Terror Tactics Triumph, Silence Freedom of Speech at Bristol University

Angelos Sofocleous, our friend and editor, has been prevented from debating freedom of speech at Bristol University due to ‘security concerns’.

The University of Bristol Free Speech Society had invited our friend and editor Angelos Sofocleous to a panel discussing free speech. The first question they intended to ask was “is there a problem with free speech on campus?”.

Now it appears that Bristol Students Union have rendered Angelos’s appearance no longer necessary by answering that question in advance, with a resounding ‘YES’.

Despite being informed of the event over a month ago, the Students Union have seen fit to deny his invitation less than a week before the event was due to begin. This is a common tactic when attempting to disrupt an event for ideological rather than genuine reasons, with the intent of making the decision difficult to dispute in the time remaining.

This is not the first time that Angelos Sofocleous has faced serious repercussions for his philosophical beliefs, nor is it the first time we have reported on it.

But this time, the objections from the Student Union raise serious concerns about procedure.
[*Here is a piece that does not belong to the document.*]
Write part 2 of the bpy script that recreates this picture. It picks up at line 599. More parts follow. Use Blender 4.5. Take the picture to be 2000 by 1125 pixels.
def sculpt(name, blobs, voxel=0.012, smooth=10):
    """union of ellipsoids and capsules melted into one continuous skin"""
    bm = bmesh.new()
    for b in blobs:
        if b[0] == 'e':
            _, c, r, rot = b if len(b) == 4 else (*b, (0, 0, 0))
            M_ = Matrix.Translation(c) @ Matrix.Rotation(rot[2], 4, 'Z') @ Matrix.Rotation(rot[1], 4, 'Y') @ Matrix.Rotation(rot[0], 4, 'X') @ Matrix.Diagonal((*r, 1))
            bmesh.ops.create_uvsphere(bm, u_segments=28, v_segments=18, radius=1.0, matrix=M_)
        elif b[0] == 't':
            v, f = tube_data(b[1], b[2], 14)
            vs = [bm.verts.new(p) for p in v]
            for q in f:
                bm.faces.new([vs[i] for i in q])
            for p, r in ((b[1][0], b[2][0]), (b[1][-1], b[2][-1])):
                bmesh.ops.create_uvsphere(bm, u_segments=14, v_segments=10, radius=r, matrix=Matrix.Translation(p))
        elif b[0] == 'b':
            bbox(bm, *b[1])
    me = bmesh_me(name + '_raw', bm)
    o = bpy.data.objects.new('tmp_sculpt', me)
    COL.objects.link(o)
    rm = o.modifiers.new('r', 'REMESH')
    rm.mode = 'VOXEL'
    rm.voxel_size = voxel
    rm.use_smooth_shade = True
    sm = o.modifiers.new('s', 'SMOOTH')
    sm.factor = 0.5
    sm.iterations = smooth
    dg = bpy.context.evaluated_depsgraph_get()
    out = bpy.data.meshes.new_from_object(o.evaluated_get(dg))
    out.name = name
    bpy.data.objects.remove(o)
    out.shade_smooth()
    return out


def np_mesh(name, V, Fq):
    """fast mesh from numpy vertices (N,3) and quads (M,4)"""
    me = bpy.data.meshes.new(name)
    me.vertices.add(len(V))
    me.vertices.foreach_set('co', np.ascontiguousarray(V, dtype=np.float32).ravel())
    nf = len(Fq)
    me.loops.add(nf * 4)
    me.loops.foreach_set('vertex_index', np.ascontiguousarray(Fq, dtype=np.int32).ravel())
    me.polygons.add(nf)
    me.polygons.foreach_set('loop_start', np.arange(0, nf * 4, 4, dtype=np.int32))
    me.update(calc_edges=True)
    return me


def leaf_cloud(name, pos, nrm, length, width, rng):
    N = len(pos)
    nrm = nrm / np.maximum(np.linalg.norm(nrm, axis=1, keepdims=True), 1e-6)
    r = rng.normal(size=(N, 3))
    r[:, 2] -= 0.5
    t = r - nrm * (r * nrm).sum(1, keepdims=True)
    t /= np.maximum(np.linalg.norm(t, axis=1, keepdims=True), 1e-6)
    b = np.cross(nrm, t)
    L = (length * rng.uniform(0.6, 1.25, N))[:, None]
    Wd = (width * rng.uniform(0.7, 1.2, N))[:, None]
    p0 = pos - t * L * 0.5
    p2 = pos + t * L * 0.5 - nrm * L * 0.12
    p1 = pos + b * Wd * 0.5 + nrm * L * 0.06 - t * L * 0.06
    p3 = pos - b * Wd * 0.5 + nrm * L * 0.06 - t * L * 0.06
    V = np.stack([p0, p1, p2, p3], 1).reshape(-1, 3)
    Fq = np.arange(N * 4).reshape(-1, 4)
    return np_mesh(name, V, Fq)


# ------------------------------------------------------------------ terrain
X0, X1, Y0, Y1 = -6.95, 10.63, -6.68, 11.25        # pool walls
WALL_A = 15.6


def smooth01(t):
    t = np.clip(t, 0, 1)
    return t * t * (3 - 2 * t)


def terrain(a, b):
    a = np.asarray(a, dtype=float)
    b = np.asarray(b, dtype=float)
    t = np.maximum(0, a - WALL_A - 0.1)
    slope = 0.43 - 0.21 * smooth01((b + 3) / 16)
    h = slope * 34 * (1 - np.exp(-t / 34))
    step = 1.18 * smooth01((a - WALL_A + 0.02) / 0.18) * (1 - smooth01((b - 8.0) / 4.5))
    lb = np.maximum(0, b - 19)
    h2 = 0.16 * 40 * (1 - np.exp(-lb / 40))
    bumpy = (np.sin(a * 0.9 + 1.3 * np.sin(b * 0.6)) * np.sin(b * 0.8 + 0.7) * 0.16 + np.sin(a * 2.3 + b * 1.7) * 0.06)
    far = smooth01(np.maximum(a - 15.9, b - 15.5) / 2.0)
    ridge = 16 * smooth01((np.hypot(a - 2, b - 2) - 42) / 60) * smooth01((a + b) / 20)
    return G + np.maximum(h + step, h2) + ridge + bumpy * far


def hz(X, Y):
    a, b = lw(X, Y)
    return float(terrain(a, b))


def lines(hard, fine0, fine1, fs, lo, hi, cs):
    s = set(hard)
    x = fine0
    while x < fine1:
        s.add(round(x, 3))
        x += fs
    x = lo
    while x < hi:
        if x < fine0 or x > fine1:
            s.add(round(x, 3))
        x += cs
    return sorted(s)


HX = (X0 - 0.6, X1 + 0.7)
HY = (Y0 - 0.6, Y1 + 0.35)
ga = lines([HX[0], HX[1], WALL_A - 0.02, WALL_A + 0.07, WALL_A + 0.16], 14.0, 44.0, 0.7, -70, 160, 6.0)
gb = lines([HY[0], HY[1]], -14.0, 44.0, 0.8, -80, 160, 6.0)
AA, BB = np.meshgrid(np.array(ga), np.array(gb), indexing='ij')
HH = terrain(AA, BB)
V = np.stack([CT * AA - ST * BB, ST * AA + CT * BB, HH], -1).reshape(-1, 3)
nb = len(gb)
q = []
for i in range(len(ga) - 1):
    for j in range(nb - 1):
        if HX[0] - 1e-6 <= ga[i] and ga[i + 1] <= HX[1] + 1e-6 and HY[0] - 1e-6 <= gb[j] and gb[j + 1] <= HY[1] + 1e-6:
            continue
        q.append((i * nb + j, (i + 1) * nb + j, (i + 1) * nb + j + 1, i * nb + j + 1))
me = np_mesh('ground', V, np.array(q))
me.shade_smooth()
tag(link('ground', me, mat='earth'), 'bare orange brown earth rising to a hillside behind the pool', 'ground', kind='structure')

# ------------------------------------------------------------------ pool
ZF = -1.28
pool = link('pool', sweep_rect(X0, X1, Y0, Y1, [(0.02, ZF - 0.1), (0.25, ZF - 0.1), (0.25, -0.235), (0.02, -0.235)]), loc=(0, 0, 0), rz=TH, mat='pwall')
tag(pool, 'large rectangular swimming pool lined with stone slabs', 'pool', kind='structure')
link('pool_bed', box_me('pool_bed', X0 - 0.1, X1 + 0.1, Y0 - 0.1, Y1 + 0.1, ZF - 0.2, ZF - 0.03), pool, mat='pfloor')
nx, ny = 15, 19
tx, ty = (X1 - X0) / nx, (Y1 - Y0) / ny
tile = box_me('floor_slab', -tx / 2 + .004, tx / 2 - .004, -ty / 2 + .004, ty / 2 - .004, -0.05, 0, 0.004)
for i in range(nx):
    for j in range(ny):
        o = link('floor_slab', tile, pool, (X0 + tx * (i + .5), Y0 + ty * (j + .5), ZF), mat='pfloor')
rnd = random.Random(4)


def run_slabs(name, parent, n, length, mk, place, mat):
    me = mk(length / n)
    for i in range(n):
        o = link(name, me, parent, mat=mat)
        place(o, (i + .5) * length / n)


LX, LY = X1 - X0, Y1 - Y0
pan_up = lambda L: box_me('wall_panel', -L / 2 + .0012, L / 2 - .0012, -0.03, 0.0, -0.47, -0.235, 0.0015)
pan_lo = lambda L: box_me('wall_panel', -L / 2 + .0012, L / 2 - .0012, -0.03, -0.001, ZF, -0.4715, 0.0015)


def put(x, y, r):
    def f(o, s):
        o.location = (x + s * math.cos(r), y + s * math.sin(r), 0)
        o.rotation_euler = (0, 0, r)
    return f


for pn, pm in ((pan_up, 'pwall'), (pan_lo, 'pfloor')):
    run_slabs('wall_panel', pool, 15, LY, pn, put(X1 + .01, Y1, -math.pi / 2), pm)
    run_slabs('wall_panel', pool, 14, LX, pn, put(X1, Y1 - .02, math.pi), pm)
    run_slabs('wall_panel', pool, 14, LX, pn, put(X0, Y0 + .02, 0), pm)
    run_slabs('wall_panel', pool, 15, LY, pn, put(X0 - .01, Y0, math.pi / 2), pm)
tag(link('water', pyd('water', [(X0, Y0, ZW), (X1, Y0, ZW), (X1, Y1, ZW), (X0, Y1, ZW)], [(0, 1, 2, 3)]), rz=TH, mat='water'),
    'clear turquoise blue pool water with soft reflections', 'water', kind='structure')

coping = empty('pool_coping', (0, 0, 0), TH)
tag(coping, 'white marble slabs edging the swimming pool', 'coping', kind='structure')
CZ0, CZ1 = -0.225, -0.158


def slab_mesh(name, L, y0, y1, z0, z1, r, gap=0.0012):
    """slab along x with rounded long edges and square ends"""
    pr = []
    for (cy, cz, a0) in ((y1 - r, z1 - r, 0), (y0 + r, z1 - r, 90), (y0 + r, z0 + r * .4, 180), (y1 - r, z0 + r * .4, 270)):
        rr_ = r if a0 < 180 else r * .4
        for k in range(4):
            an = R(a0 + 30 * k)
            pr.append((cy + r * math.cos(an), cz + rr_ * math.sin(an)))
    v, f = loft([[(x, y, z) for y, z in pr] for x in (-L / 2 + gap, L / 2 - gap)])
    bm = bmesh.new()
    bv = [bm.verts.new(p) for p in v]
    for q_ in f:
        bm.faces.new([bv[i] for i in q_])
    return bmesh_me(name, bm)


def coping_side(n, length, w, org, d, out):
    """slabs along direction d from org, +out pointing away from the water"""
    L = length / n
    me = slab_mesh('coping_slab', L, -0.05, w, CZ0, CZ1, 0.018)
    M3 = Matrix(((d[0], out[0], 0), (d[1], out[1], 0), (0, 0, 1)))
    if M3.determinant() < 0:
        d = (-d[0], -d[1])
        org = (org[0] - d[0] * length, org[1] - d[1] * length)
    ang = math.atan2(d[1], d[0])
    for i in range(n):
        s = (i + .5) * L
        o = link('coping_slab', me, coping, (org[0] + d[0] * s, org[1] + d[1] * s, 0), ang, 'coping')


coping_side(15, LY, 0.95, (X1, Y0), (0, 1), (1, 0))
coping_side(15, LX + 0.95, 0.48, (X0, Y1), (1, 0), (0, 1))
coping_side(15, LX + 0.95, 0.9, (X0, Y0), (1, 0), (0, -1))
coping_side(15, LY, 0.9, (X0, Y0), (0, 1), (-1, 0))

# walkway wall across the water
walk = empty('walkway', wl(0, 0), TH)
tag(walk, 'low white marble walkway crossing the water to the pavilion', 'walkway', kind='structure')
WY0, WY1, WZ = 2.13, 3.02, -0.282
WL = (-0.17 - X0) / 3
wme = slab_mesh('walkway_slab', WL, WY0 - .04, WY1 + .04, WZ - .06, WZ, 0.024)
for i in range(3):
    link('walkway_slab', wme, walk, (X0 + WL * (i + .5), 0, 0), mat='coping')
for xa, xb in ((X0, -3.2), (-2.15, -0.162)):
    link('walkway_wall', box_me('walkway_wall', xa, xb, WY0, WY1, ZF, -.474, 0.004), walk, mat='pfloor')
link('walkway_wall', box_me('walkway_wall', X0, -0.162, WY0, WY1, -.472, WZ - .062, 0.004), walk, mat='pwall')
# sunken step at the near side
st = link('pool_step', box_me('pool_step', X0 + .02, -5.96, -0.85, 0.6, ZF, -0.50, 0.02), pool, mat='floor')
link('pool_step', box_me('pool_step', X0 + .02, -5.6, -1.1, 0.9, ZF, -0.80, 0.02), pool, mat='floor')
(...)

By declaring his presence a ‘security risk’ on the grounds that it ‘might spark protests which might lead to physical violence’, they are effectively caving in to those who would use fascist terror tactics to prevent their opponents from speaking.

We are left with two questions – first of all, are British Student Unions committed to using bureaucratic manoeuvres to prevent those they dislike from attending campus events? Secondly, are militant groups amongst the student body using threats of physical violence to do likewise?

Either question, if answered affirmatively, poses a serious threat to the future of free discussion in this country. I have written in the past about the dangers an erosion of speech poses to all of us, no matter our views, and call once again upon all those who are willing to stand up for the freedom to speak one’s mind, whether it be against bureaucracy, a dangerous minority, or stifling majority sentiments.

Dan Fisher is the Editor-in-Chief for Uncommon Ground Media.

Article Discussion

  • Posted by Maria

    13 February, 2019 at 8:48 am

    How is this even a good article? Such a bad effort. You forgot to mention why is he being banned? Please enlighten us.

    • Hi Maria. This was a quick article in response to an attack on our friend. I'm terribly sorry it doesn't meet your standards. But I don't understand what you mean. He's been banned because the SU deemed him a 'security risk'. Now, if your question is, why do they think that, or 'what has he done to offend people' that's an entirely different issue. Why should we have to try to justify other people's opposition to our presence on campus? That's up to them to provide legitimate reasons. But if you're interested about Angelos there are plenty of other articles on this site and elsewhere which elaborate on the nature of his 'controversy'.

    • Posted by Bob Parkins

      19 February, 2019 at 9:53 pm

      Hi Maria, if you had read the artical properly you would see he was banned as a security risk . Hope you feel a little more enlightened now that you don't have to actually read the full article.

  • Posted by elee

    12 February, 2019 at 9:11 pm

    You may do well to consider a tiny bit of American Constitutional jurisprudence. Our First Amendment prohibits content-based speech restrictions with a few very narrow exceptions. One of these deals with "fighting words": words that are deemed to have the power to move people to unlawful violence. But, you see, if the criterion for speech prohibition is, the government can prohibit any speech content that someone swears will inevitably move him or her to unlawful violence. The term for this is the "heckler's veto." If our courts allow speech regulation based on the fact that someone says the speech content will move him or her or someone else to unlawful violence....then the most thuggish party becomes the censor for everyone. Hence this limitation on content-based government speech restriction has to be viewed very very skeptically. I think our (federal) Supreme Court last upheld a law prohibiting speech or writing pursuant to this rationale in 1947. This lesson of judicial experience is of course in addition to whatever harm you do to free inquiry whenever you say that someone's view is too provocative or upsetting to be spoken. I commend to you the American belief that the solution to hate speech is more and better speech.